ただ、レギュレーションとしてこれが継続的であるとすれば、この変化というのは消化されることになるかと思いますし、そうであってほしいと思います。

つまりは、その環境に選手やチームがフィットしていき、飛ばないバットでもきちんと結果を出せるようになっていくとそれは、日本の野球界にとってはプロや国際大会へのフィットもよりスムーズになりますし大きな発展につながる可能性があるかと思います。

しかし、ここで一つ気になることがあるとすれば、このことと日本の勝利至上主義な野球というのは悪い反応を示す可能性があるといった点です。

高校野球はスモールベースボールをベースとしてきましたが、近年は選手の体格が大きくなり、バットもふれるようになり、また、金属バットの高性能化もあって打ち勝つ野球をするチームというのが増えてきました。

打ち勝つ野球というのは脳筋みたいな感じの側面もありますが、ある意味では選手の自由に野球ができ、縮こまった野球をさせないという意味では大きな変化だったと思います。

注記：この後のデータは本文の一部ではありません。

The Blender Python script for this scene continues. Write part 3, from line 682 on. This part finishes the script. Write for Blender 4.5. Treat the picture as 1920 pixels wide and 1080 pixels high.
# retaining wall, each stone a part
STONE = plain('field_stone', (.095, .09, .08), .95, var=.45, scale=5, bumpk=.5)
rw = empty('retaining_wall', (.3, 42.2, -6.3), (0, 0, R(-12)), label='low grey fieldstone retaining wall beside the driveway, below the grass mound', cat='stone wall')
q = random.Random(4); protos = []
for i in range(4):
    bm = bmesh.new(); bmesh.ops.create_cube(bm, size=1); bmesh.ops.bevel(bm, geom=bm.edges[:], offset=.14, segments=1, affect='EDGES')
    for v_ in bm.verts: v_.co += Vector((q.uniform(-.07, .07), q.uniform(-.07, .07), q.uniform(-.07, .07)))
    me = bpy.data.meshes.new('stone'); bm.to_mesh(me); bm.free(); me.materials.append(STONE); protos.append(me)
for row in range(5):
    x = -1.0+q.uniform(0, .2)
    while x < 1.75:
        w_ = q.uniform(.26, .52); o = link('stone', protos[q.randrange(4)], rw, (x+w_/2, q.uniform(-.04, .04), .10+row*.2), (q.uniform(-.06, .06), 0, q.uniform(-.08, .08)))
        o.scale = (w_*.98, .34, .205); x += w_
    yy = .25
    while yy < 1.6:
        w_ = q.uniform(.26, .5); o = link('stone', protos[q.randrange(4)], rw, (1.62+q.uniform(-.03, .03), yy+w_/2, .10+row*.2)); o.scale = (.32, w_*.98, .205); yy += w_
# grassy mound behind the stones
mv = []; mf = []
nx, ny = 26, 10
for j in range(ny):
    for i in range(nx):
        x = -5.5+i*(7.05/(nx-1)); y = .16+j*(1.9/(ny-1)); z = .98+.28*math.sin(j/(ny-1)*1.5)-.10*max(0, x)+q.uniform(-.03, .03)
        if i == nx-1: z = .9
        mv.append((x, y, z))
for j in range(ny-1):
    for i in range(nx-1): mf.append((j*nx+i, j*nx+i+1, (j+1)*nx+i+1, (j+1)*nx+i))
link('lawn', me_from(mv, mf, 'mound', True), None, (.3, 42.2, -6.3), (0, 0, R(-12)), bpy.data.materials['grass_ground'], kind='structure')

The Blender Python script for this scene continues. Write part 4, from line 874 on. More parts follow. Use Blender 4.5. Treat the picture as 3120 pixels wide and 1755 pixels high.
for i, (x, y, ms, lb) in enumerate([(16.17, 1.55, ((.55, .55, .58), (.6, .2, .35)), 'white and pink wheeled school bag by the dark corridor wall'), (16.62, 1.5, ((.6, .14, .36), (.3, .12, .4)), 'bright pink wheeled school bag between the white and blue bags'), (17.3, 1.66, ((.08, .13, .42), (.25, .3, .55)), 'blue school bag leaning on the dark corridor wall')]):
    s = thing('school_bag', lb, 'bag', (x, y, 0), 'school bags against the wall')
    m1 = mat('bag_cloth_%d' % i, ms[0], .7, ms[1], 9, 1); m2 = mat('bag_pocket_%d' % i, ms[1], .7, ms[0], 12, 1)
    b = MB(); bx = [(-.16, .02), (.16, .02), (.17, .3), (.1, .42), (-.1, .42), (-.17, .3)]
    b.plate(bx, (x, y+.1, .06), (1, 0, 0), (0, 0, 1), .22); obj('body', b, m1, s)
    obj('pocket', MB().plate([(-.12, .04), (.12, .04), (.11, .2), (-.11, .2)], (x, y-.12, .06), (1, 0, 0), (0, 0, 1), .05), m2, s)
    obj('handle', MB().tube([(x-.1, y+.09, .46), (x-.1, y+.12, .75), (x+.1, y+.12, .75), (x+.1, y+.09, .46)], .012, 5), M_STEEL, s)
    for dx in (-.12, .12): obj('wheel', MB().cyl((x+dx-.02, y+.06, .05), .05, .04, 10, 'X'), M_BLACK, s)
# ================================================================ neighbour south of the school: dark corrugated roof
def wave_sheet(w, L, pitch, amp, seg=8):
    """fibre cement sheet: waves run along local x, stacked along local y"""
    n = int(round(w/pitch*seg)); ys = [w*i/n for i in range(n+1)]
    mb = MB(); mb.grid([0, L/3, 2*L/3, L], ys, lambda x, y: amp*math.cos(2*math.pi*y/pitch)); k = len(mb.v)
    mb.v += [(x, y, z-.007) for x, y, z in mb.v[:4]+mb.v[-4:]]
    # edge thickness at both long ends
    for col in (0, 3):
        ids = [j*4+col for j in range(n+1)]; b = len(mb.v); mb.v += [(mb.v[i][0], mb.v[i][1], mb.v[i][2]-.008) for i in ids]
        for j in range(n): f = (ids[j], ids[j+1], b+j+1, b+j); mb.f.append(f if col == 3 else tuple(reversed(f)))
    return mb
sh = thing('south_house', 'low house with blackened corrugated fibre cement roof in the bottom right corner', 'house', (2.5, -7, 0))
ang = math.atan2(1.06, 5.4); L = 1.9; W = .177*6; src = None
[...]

ここで、飛ばない、当たらないからといって、スモールベースボールを強制し、その中で勝利を勝ち取るという昭和の野球をしようする指導者というのは出てくる懸念があります。

勝つための野球を否定するわけではありませんが、高校野球というものにそれを求め過ぎ、選手に役割を強制しすぎる流れになるというのは個人的には好ましくないと思います。

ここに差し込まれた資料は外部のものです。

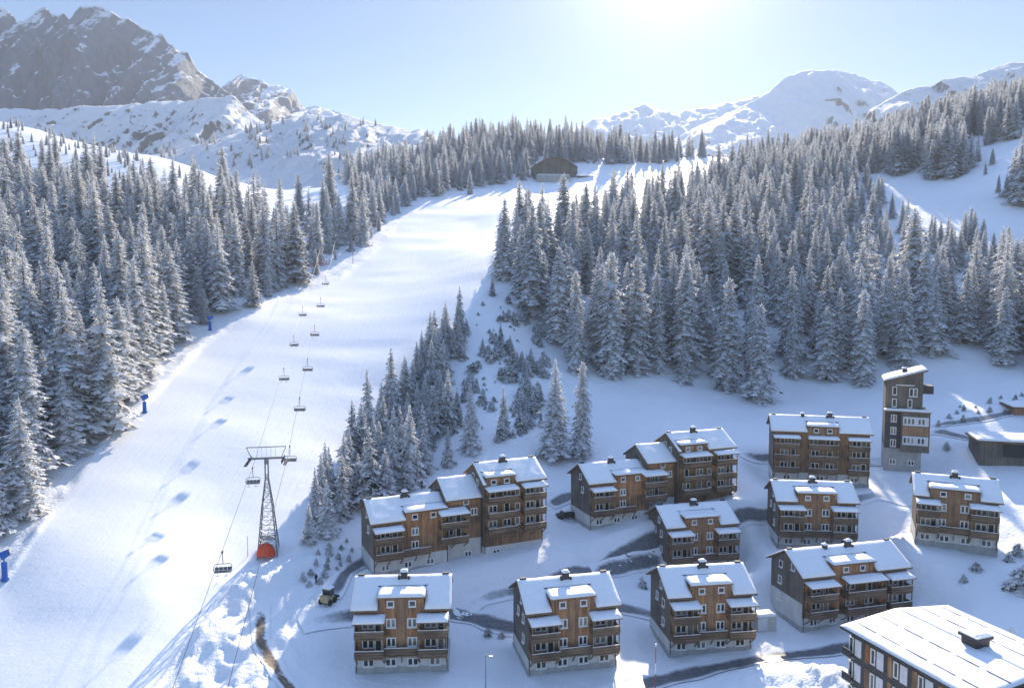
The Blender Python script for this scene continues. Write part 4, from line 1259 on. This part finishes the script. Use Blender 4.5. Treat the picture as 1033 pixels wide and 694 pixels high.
# poles
def pole(name, px, py, h, r_, mat, label, cat, arm=False):
    p = ground_pt(px, py); root = empty(name, p); tag(root, label, cat)
    b = MB(); b.tube([(0, 0, -.5), (0, 0, h)], [r_, r_ * .7], 8); b.build('post', mat, root)
    b = MB()
    if arm:
        b.tube([(0, 0, h - .1), (.25, -.25, h + .1), (.6, -.55, h + .12)], .045, 6); b.box(.45, .95, -.75, -.45, h + .05, h + .17)
        b.build('lamp_head', 'grey_metal', root)
    else:
        b.tube([(0, 0, h), (0, 0, h + .35)], [r_ * 1.6, r_ * 1.2], 8); b.build('cap', 'white_frame', root)
        b = MB(); b.tube([(0, 0, h * .4), (0, 0, h * .62)], r_ * 1.25, 8); b.build('band', 'white_frame', root)
pole('street_lamp', 490, 702, 5.6, .07, 'grey_metal', 'thin grey street lamp standing at the lit snow heap', 'street lamp', True)
pole('marker_pole', 661, 697, 6.2, .07, 'red_paint', 'red and white snow marker pole at the road edge', 'marker pole')
pole('marker_pole', 356, 266, 5.0, .12, 'red_paint', 'reddish pole at the tree edge high on the piste', 'marker pole')
pole('marker_pole', 250, 561, 3.2, .05, 'dark_metal', 'thin dark pole on the bank beside the pylon', 'marker pole')

# blue snow making posts along the left edge of the piste
def blue(px, py, h, label):
    p = ground_pt(px, py); root = empty('snow_gun', p, .5); tag(root, label, 'snow gun', 'blue snow guns along the piste')
    b = MB(); b.tube([(0, 0, -.4), (0, 0, h * .62)], .42, 10); b.tube([(0, 0, 0), (.0, 0, .25)], .6, 10); b.build('padded_post', 'blue_pad', root)
    b = MB(); b.tube([(-.5, -.1, h * .82), (-.25, -.05, h * .84), (.7, .1, h * .93)], [.62, .62, .5], 14); b.build('fan_barrel', 'blue_pad', root)
    b = MB(); b.tube([(.69, .1, h * .93), (.78, .11, h * .935)], .56, 14); b.build('nozzle_ring', 'grey_metal', root)
    b = MB(); b.bar((0, 0, h * .6), (0, 0, h * .8), .16); b.build('bracket', 'dark_metal', root)
blue(5, 585, 4.6, 'blue snow gun lowest on the piste, half cut by the picture edge')
blue(146, 416, 4.0, 'blue snow gun beside the tall frosted spruces')
blue(212, 333, 4.2, 'blue snow gun highest up, in front of the dark trees')
# short net fence by the upper trees
p0 = ground_pt(311, 271); p1 = ground_pt(333, 267)
root = empty('net_fence', p0); tag(root, 'short reddish net fence at the upper tree edge', 'fence')
b = MB(); dv = p1 - p0
for k in range(7):
    q = dv * k / 6; b.bar(q + Vector((0, 0, -.4)), q + Vector((0, 0, 1.9)), .09)
b.build('post', 'dark_metal', root) if False else b.build('pole_row', 'dark_metal', root)
b = MB()
for z in (.3, .6, .9, 1.2, 1.5, 1.75): b.bar(Vector((0, 0, z)), dv + Vector((0, 0, z)), .06)
b.build('netting', 'red_paint', root)
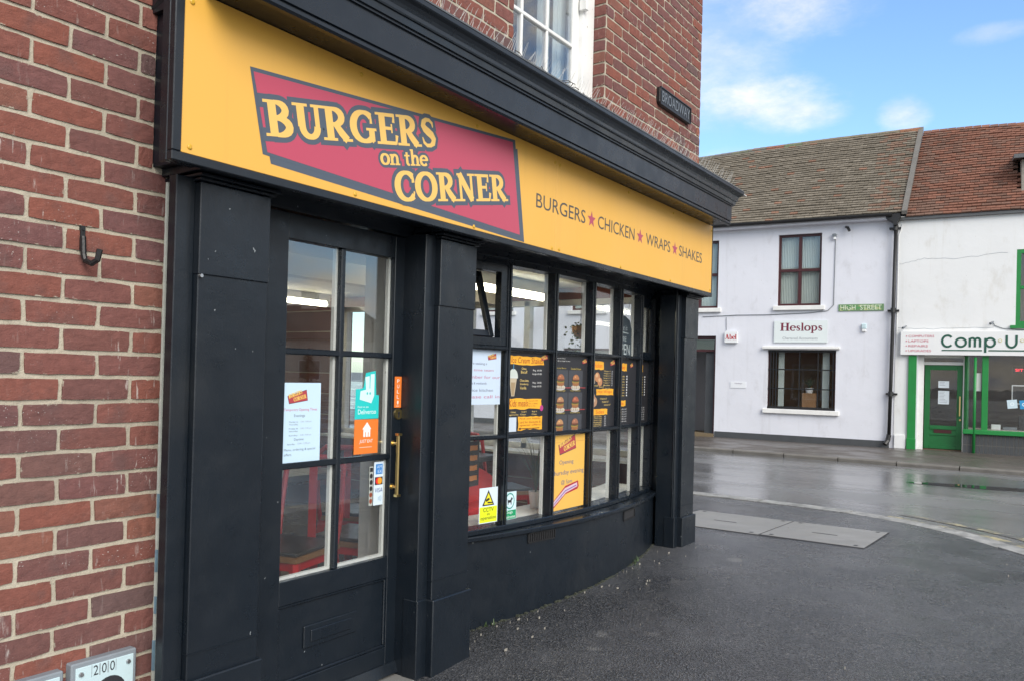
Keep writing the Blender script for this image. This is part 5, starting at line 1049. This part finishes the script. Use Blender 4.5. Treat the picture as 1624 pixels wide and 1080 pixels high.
tag(pb.build('icon_strip', 'print', None, recalc=False), 'slim strip of dark round icons beside the payment sticker', 'sticker')

# ------------------------------------------------------------------ posters in the bow window
def in_pane(i, j, off=-.0042):                         # print frame of a facet: u along the facet from its left mullion, v from the lower bar
    a, u, L = frame_of(i); n_ = Vector((u.y, -u.x, 0)); return PB(a - n_ * off + Vector((0, 0, ZR[j])), u, (0, 0, 1), .0006), L
CH, YB, RD = (.022, .022, .026), (.85, .42, .03), (.30, .02, .015)
OY = (.82, .60, .20)
def menu_sheet(i, w=.03):
    pb, L = in_pane(i, 1); pb.sheet(L - .04, .444, CH, u=.02, v=.012); return pb, L
def burger(pb, u, v, s, bun=(.42, .17, .06)):
    pb.oval(u, v - .55 * s, .62 * s, .20 * s, (.50, .46, .40), 2); pb.oval(u, v - .30 * s, .46 * s, .16 * s, (.30, .13, .05), 3); pb.oval(u - .03 * s, v - .16 * s, .50 * s, .09 * s, (.34, .20, .05), 3.5); pb.oval(u, v - .08 * s, .50 * s, .08 * s, (.07, .11, .03), 4)
    pb.oval(u, v - .02 * s, .46 * s, .10 * s, (.14, .05, .03), 4.5); pb.oval(u, v + .02 * s, .44 * s, .34 * s, bun, 5, 14, 0, math.pi); pb.oval(u - .10 * s, v + .20 * s, .12 * s, .05 * s, tuple(x * 1.7 for x in bun), 5.5)
    for k in (-.35, -.1, .2, .42): pb.oval(u + k * s, v - .52 * s, .09 * s, .10 * s, (.62, .55, .42), 5.5, 8)
# 1: white notice partly behind the pilaster
pb, L = in_pane(0, 1); pb.sheet(L - .05, .285, (.55, .66, .80), u=.02, v=.172); logo(pb, L - .13, .405, .066, 1, 4)
for k, sx in enumerate(('We are seeking a', 'part time team', 'member for our', 'evenings & weekends', 'service kitchen', 'Please call in')): pb.text(sx, L - .30, .375 - .034 * k, L - .30 + .165 + .05 * (k % 3), .391 - .034 * k, (.16, .18, .26) if k in (0, 3, 4) else (.50, .16, .26), 1)
tag(pb.build('white_notice', 'print', None, recalc=False), 'white printed notice in the bow window pane next to the middle pilaster', 'notice')
# 2: shakes menu
pb, L = menu_sheet(1); logo(pb, L - .10, .415, .062, 3, 6); pb.brush(.04, .385, L - .07, .437, YB, 1); pb.text('Ice Cream Shakes', .055, .396, L - .085, .428, RD, 2, slant=.12)
pb.poly([(.062, .215), (.088, .215), (.108, .318), (.042, .318)], (.50, .42, .30), 1); pb.poly([(.066, .219), (.084, .219), (.094, .29), (.055, .29)], (.36, .26, .15), 2); pb.oval(.075, .318, .040, .046, (.55, .60, .56), 2, 14, 0, math.pi); pb.rect(.036, .312, .114, .322, (.58, .62, .60), 3); pb.rect(.072, .36, .078, .392, (.08, .25, .4), 3)
for k, (sx, z) in enumerate((('Oreo,', .358), ('Biscoff', .340), ('Chocolate,', .293), ('Strawberry,', .273), ('Vanilla', .253))): pb.text(sx, .140 - .012 * (k > 1), z, .200 + .020 * (k in (2, 3)), z + .015, OY, 1, keep=True)
for z in (.352, .283):
    for k, sx in enumerate(('Reg  £4.00', 'Large £5.00')): pb.text(sx, .250 - .004 * k, z - .020 * k, .330, z + .012 - .020 * k, (.72, .72, .70), 1)
pb.brush(.028, .140, L - .085, .205, YB, 1); pb.text('Kids meals', .042, .158, .208, .195, RD, 2, slant=.12)
for k in range(3): pb.text(('Any meal £6.00', 'Incl. a drink', 'Eat in only')[k], .215, .184 - .014 * k, .30 - .02 * (k == 2), .192 - .014 * k, (.25, .03, .02), 2)
pb.oval(L - .085, .147, .016, .018, (.45, .05, .22), 3, 8)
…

例えば2番だからバントを徹底的にやらせる、それは確かのそのチームが勝つためにはある側面で有効に働くこともあるかもしれません。しかし、一方で高校時代という非常に成長が期待できる時代に多くの時間バント練習に時間を割き、それによって遠く飛ばす技術を身につけることができなかったというのであれば、そもそもその後大学やプロでの野球をする機会というのも絶たれる可能性が広がるということになります。

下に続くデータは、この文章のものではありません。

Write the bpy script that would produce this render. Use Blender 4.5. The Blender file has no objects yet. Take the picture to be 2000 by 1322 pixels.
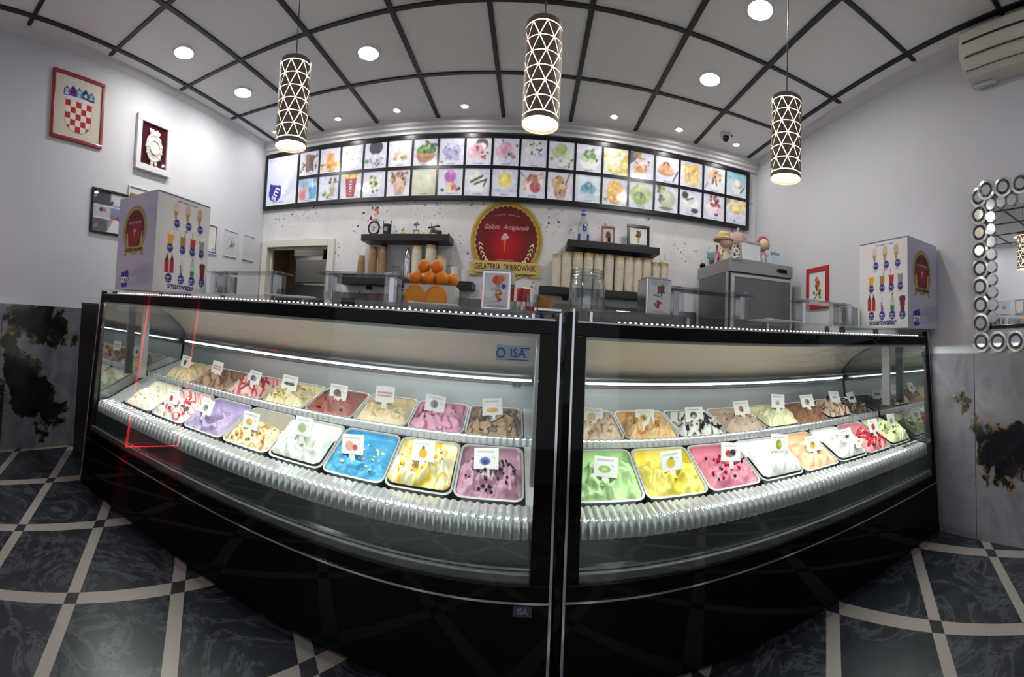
import bpy, bmesh, math, random
import numpy as np
from mathutils import Matrix, Vector, noise as mnoise
from math import sin, cos, tan, pi, radians, atan2, hypot
R = random.Random(7)
SC = bpy.context.scene
COL = SC.collection

# ------------------------------------------------------------------ camera
# the photograph is a wide cylindrical panorama (about 144 degrees across)
CAM_H = 1.2012
FPX, FPY, CY = 794.959, 794.959 * 1.12, 610.0
CR = ((0.9974536, 0.0441436, 0.0560158), (-0.0466893, 0.9978960, 0.0449848), (-0.0539121, -0.0474856, 0.9974160))
cam = bpy.data.cameras.new('camera')
cam_o = bpy.data.objects.new('camera', cam)
COL.objects.link(cam_o)
SC.camera = cam_o
cam_o.matrix_world = Matrix(((CR[0][0], CR[2][0], -CR[1][0], 0), (CR[0][1], CR[2][1], -CR[1][1], 0), (CR[0][2], CR[2][2], -CR[1][2], CAM_H), (0, 0, 0, 1)))
cam.type = 'PANO'
cam.panorama_type = 'CENTRAL_CYLINDRICAL'
cam.central_cylindrical_range_u_min = -1000 / FPX
cam.central_cylindrical_range_u_max = 1000 / FPX
cam.central_cylindrical_range_v_max = CY / FPY
cam.central_cylindrical_range_v_min = (CY - 1322) / FPY
cam.central_cylindrical_radius = 1.0
cam.clip_start = 0.02
cam.clip_end = 60

# ------------------------------------------------------------------ world, exposure
SC.view_settings.view_transform = 'Standard'
SC.view_settings.look = 'None'
SC.view_settings.gamma = 1.0
SC.view_settings.use_curve_mapping = False
SC.view_settings.exposure = 0.02
wd = bpy.data.worlds.new('world')
SC.world = wd
wd.use_nodes = True
wd.node_tree.nodes['Background'].inputs[0].default_value = (0.5, 0.55, 0.65, 1)
wd.node_tree.nodes['Background'].inputs[1].default_value = 0.05
SC.cycles.use_denoising = True
SC.cycles.max_bounces = 10
SC.cycles.diffuse_bounces = 5
SC.cycles.glossy_bounces = 5
SC.cycles.transmission_bounces = 8
SC.cycles.transparent_max_bounces = 16
SC.cycles.sample_clamp_indirect = 6.0
SC.cycles.caustics_reflective = False
SC.cycles.caustics_refractive = False

# room
XL, XR, YB, YF, ZC = -3.36, 2.58, 4.24, -2.4, 3.207

def area_light(name, loc, size, power, color=(1, 1, 1), rot=(0, 0, 0), size_y=None, shape='DISK', spread=None):
    l = bpy.data.lights.new(name, 'AREA')
    l.shape = shape
    l.size = size
    if size_y: l.size_y = size_y
    l.energy = power
    l.color = color
    if spread: l.spread = spread
    o = bpy.data.objects.new(name, l)
    o.location = loc
    o.rotation_euler = rot
    COL.objects.link(o)
    return o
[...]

高校野球において、役割を果たす必要があるシーンがあるのは確かですが、それを徹底させるというのは、あまりにもその選手の可能性を狭めてしまうリスクがあるということになるわけです。

だからこそ、個人的には飛ばないバットになったとしても、その中でどうやってバットに当てるか、遠くに飛ばすかという技術を向上させてほしいと思いますし、そういう可能性を指導者が狭めてしまうということにはならないでほしいと思います。

飛ばないバットの導入というのは、そういう昭和のスモールベースボールに時代を遡らせるリスクというのがあるというわけです。

ただ、その選択をした高校は、一時的には結句を出せるかもしれませんが、将来的にその高校に可能性があるかは疑問だと思います。

そういうバッティングを求める高校であれば、その高校からプロで指名させる野手というのは自然確率が減るということになります。他方、他の高校がその中でも飛ばせる技術をつけようとノウハウを蓄積していった場合、数年は前者が結果出せるかもしれませんが、数年後は圧倒的に打てるチームに対してスモールベースボールでは対処するのが非常に困難になるからです。

また、これまでの日本の投手力の高さというのはある意味では、打者がそれだけ打てる環境だからその中で切磋琢磨をしてというのはあるかと思います。簡単に抑えられるのであれば、その中でより高いレベルへの向上心を持つのは簡単ではないからです。この点もどう変化していくのか気になるところです。

さて、今年のセンバツでは一体その辺りどのようになるでしょうか?注目ですね。